-- Start of Provided data --

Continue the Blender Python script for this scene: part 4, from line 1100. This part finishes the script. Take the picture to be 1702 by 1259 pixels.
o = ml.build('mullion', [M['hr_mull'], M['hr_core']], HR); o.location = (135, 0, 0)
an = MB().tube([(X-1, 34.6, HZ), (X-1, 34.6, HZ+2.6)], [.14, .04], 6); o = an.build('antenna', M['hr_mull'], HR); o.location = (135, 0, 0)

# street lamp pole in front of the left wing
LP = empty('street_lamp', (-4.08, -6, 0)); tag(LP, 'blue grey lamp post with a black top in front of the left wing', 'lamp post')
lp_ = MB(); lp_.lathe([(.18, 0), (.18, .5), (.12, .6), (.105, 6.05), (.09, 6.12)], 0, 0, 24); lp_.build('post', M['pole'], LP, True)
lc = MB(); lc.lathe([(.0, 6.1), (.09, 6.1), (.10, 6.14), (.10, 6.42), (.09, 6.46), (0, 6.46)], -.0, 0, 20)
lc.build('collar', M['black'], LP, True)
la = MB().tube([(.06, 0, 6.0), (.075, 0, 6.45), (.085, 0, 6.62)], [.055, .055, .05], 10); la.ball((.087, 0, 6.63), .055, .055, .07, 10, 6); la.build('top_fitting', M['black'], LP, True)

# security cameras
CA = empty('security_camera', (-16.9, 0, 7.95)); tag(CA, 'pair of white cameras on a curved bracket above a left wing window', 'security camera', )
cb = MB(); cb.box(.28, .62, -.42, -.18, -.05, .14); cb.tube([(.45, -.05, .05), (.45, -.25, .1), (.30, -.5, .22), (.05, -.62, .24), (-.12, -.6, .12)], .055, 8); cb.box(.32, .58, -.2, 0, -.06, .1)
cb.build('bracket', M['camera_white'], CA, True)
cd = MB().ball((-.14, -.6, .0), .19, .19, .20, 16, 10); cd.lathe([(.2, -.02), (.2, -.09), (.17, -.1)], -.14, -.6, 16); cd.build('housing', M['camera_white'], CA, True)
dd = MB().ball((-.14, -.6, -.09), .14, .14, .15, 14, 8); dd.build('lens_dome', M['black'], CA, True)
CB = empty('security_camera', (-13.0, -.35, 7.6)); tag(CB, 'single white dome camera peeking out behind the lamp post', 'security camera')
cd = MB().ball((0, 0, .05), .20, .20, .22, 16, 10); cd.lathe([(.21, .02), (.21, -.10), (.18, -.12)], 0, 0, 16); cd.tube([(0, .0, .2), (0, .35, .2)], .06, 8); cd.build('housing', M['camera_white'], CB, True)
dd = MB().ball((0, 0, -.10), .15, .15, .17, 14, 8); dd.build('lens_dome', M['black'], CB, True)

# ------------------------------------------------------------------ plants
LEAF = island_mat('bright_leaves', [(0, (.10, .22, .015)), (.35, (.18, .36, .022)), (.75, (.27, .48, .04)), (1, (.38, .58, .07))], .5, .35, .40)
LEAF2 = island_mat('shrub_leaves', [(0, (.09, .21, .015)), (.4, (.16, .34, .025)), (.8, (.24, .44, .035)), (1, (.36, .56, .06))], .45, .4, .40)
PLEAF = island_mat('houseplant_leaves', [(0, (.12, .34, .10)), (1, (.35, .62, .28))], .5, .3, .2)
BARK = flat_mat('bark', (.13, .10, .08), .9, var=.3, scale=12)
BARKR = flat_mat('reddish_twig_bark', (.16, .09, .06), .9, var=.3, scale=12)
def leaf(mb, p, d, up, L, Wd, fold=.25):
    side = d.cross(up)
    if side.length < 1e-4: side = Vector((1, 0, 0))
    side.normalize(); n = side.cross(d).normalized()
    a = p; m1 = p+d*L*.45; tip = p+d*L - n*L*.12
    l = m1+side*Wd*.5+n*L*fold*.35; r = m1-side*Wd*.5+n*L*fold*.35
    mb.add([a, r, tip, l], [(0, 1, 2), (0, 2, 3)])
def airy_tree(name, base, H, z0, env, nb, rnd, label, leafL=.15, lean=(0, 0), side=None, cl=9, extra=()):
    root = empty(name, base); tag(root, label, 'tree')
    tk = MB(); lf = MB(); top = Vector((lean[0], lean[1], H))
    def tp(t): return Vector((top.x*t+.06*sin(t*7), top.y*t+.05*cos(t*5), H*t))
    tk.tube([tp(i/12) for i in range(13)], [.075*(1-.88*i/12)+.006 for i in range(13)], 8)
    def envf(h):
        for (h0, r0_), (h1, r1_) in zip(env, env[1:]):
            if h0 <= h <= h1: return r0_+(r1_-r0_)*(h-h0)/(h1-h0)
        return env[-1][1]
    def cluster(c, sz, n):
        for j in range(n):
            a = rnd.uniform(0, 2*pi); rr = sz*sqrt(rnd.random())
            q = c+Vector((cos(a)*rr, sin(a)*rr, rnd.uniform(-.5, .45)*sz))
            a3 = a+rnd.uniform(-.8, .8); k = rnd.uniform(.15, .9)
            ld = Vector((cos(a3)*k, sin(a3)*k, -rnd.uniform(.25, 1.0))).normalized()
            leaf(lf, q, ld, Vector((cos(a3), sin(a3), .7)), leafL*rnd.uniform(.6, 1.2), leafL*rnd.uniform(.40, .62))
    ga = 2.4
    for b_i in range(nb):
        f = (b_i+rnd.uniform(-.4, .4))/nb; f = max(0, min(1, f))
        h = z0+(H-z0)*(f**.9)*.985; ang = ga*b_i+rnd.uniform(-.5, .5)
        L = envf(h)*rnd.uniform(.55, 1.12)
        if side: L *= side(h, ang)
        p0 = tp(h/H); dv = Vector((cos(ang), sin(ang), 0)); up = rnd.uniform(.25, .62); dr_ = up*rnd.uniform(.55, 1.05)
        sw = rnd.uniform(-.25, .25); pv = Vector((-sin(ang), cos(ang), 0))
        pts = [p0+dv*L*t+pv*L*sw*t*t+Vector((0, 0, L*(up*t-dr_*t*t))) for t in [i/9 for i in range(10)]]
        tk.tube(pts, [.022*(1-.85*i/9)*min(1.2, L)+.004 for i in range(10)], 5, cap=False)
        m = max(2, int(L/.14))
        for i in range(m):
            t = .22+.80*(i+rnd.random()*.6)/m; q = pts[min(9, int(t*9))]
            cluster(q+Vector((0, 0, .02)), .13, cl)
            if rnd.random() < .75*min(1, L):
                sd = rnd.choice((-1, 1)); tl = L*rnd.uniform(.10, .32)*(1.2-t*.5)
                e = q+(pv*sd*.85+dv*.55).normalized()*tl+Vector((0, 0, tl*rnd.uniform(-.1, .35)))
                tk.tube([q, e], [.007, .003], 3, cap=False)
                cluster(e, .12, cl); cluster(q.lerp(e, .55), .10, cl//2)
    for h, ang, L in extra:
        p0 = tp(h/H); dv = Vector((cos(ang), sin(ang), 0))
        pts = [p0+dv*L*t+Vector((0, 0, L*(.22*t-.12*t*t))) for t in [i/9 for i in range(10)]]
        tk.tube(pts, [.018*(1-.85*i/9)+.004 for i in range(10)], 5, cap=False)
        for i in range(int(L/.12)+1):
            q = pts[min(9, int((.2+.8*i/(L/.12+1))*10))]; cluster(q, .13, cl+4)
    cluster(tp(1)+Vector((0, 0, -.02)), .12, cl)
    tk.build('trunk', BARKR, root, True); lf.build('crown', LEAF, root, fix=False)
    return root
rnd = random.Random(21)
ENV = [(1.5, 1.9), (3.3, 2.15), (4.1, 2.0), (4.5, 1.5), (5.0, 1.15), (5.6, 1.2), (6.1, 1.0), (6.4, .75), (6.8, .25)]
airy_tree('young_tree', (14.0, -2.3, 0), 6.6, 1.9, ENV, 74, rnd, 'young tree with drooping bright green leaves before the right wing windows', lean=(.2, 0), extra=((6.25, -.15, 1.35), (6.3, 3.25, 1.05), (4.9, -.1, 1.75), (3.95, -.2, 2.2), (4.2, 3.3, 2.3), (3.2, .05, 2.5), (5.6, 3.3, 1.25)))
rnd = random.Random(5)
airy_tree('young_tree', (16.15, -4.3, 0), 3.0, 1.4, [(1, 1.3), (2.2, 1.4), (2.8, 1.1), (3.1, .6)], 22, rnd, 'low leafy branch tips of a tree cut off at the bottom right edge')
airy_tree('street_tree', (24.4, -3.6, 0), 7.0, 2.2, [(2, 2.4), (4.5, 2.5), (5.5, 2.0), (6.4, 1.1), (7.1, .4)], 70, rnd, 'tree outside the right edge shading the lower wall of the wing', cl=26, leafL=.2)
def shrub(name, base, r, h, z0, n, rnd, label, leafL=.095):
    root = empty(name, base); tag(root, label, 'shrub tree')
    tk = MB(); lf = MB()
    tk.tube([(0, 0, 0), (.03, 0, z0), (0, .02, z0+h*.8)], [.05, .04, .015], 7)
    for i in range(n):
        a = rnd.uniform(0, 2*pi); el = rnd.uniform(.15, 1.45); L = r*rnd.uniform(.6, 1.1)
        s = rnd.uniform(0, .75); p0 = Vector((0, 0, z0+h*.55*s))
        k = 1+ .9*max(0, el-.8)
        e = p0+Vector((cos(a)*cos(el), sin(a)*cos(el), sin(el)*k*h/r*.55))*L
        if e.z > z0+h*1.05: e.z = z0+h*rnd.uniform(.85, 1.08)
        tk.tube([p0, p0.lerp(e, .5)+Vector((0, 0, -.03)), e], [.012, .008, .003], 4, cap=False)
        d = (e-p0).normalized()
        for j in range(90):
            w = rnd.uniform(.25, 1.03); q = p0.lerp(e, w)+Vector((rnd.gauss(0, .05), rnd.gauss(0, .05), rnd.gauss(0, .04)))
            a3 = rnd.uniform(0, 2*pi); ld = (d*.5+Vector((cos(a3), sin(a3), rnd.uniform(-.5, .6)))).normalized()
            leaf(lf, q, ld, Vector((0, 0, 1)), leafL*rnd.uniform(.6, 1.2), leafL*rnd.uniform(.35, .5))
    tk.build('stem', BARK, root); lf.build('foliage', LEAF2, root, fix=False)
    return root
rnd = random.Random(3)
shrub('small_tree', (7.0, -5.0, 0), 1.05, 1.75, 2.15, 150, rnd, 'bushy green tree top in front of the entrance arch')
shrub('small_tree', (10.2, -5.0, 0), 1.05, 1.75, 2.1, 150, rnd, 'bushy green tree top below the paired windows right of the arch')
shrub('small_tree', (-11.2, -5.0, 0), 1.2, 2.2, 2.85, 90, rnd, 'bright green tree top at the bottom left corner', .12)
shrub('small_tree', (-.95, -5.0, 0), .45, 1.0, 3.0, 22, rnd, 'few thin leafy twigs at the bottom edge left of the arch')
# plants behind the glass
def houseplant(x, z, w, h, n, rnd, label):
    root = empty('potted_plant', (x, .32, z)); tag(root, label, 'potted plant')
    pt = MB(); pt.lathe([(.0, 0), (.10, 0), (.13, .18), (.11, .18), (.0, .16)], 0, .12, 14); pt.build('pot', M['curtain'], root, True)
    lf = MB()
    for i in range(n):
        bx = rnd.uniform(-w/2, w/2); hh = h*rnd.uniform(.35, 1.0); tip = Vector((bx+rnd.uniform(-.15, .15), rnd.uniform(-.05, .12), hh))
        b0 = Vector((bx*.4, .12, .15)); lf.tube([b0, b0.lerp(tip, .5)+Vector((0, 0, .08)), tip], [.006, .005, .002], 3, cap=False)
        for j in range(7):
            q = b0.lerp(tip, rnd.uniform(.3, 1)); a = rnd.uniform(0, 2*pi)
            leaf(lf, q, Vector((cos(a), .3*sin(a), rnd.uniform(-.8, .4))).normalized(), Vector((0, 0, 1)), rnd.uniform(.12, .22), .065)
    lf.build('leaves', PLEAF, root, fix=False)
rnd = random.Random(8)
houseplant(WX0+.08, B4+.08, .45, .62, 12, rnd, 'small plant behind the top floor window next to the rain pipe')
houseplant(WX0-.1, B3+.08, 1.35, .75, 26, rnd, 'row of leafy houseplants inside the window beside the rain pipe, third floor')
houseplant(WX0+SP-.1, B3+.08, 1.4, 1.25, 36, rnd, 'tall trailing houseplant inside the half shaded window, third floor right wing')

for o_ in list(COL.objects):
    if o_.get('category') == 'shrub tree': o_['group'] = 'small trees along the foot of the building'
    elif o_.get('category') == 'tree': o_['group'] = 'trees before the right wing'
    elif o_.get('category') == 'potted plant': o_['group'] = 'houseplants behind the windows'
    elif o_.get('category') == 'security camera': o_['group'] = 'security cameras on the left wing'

-- End of Provided data --

Quote exactly the first line of the data and every line after it through the one holding "la.build('top_fitting', M['black'], LP, True)".

Solution -
Continue the Blender Python script for this scene: part 4, from line 1100. This part finishes the script. Take the picture to be 1702 by 1259 pixels.
o = ml.build('mullion', [M['hr_mull'], M['hr_core']], HR); o.location = (135, 0, 0)
an = MB().tube([(X-1, 34.6, HZ), (X-1, 34.6, HZ+2.6)], [.14, .04], 6); o = an.build('antenna', M['hr_mull'], HR); o.location = (135, 0, 0)

# street lamp pole in front of the left wing
LP = empty('street_lamp', (-4.08, -6, 0)); tag(LP, 'blue grey lamp post with a black top in front of the left wing', 'lamp post')
lp_ = MB(); lp_.lathe([(.18, 0), (.18, .5), (.12, .6), (.105, 6.05), (.09, 6.12)], 0, 0, 24); lp_.build('post', M['pole'], LP, True)
lc = MB(); lc.lathe([(.0, 6.1), (.09, 6.1), (.10, 6.14), (.10, 6.42), (.09, 6.46), (0, 6.46)], -.0, 0, 20)
lc.build('collar', M['black'], LP, True)
la = MB().tube([(.06, 0, 6.0), (.075, 0, 6.45), (.085, 0, 6.62)], [.055, .055, .05], 10); la.ball((.087, 0, 6.63), .055, .055, .07, 10, 6); la.build('top_fitting', M['black'], LP, True)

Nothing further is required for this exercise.